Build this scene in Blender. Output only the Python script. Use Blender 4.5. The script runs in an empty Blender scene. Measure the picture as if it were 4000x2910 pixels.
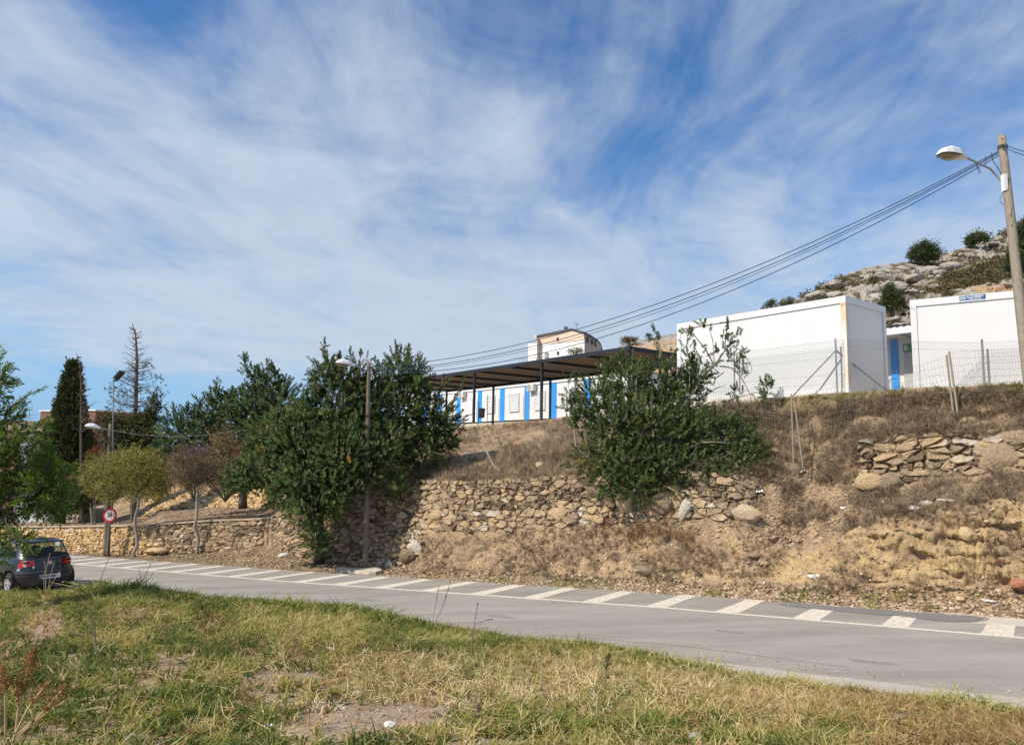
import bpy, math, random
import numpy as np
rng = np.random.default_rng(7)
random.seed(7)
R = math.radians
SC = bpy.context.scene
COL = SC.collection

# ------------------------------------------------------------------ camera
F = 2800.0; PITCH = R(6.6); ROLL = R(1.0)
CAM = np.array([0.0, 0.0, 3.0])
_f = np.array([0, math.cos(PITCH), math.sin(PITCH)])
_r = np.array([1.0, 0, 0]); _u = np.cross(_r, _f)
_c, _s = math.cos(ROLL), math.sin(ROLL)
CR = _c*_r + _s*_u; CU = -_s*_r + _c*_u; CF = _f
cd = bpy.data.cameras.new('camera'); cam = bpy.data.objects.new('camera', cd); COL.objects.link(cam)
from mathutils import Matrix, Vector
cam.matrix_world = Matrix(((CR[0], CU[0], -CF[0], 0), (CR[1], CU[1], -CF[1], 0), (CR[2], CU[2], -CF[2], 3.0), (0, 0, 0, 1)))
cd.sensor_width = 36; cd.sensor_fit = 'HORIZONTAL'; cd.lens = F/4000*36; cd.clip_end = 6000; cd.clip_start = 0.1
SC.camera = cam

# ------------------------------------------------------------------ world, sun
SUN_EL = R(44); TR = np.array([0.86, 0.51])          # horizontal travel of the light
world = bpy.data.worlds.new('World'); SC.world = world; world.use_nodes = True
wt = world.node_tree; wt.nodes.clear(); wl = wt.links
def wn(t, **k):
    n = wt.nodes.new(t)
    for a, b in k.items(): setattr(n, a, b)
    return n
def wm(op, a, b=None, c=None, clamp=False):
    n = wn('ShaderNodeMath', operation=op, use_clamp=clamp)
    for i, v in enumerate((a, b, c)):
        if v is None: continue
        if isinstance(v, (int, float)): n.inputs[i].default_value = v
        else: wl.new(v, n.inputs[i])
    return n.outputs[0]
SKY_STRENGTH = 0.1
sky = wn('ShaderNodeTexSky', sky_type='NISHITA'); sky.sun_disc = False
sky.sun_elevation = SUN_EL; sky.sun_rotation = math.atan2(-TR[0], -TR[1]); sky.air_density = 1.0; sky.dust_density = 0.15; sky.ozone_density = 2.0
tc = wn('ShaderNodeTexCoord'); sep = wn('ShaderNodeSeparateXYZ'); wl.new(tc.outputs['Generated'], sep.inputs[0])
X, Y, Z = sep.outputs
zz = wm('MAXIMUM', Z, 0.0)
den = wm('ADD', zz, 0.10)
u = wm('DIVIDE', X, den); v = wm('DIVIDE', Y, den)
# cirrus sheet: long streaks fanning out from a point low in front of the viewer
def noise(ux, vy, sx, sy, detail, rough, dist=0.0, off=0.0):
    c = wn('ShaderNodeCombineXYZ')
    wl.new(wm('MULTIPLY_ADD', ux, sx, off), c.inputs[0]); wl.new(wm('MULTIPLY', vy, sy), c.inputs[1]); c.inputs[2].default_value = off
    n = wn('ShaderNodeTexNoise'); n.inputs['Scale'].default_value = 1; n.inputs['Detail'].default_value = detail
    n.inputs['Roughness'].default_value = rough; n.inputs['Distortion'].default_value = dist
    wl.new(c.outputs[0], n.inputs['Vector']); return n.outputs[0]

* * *

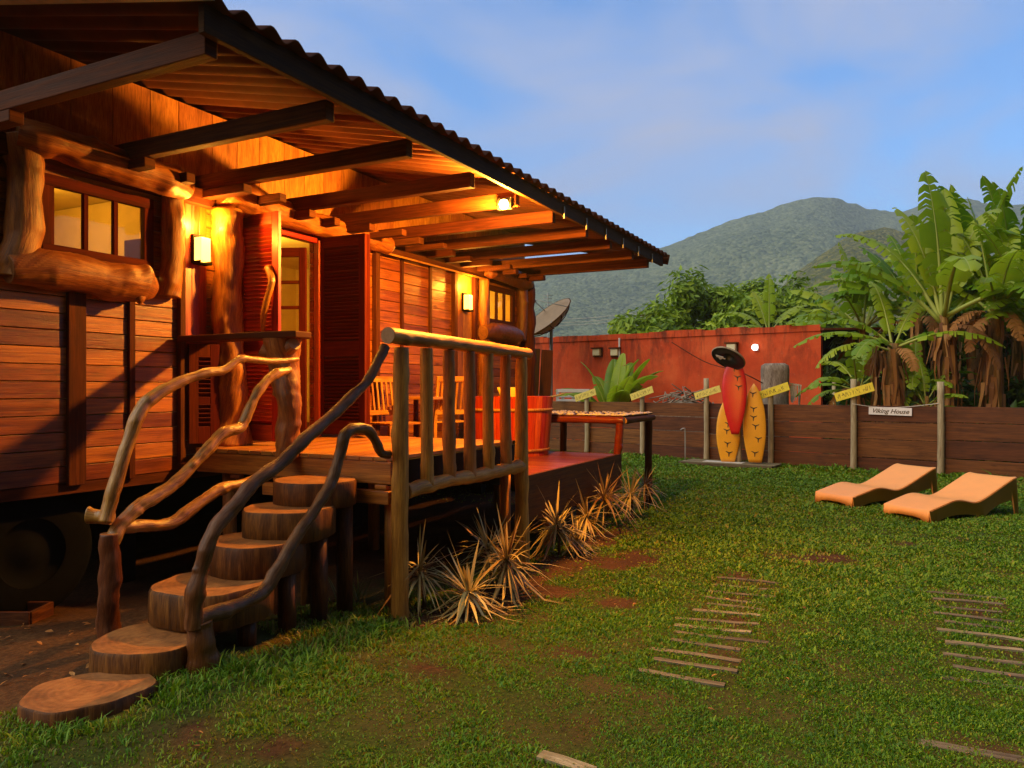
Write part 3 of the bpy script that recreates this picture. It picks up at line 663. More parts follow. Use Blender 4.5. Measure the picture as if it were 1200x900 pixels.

**Task to carry out**
With the pictures removed from your copy, retype the lines above from the one that contains "Build this scene" through the one that contains "SC.camera = cam", exactly.

**Output of the task**
Build this scene in Blender. Output only the Python script. Use Blender 4.5. The script runs in an empty Blender scene. Measure the picture as if it were 4000x2910 pixels.
import bpy, math, random
import numpy as np
rng = np.random.default_rng(7)
random.seed(7)
R = math.radians
SC = bpy.context.scene
COL = SC.collection

# ------------------------------------------------------------------ camera
F = 2800.0; PITCH = R(6.6); ROLL = R(1.0)
CAM = np.array([0.0, 0.0, 3.0])
_f = np.array([0, math.cos(PITCH), math.sin(PITCH)])
_r = np.array([1.0, 0, 0]); _u = np.cross(_r, _f)
_c, _s = math.cos(ROLL), math.sin(ROLL)
CR = _c*_r + _s*_u; CU = -_s*_r + _c*_u; CF = _f
cd = bpy.data.cameras.new('camera'); cam = bpy.data.objects.new('camera', cd); COL.objects.link(cam)
from mathutils import Matrix, Vector
cam.matrix_world = Matrix(((CR[0], CU[0], -CF[0], 0), (CR[1], CU[1], -CF[1], 0), (CR[2], CU[2], -CF[2], 3.0), (0, 0, 0, 1)))
cd.sensor_width = 36; cd.sensor_fit = 'HORIZONTAL'; cd.lens = F/4000*36; cd.clip_end = 6000; cd.clip_start = 0.1
SC.camera = cam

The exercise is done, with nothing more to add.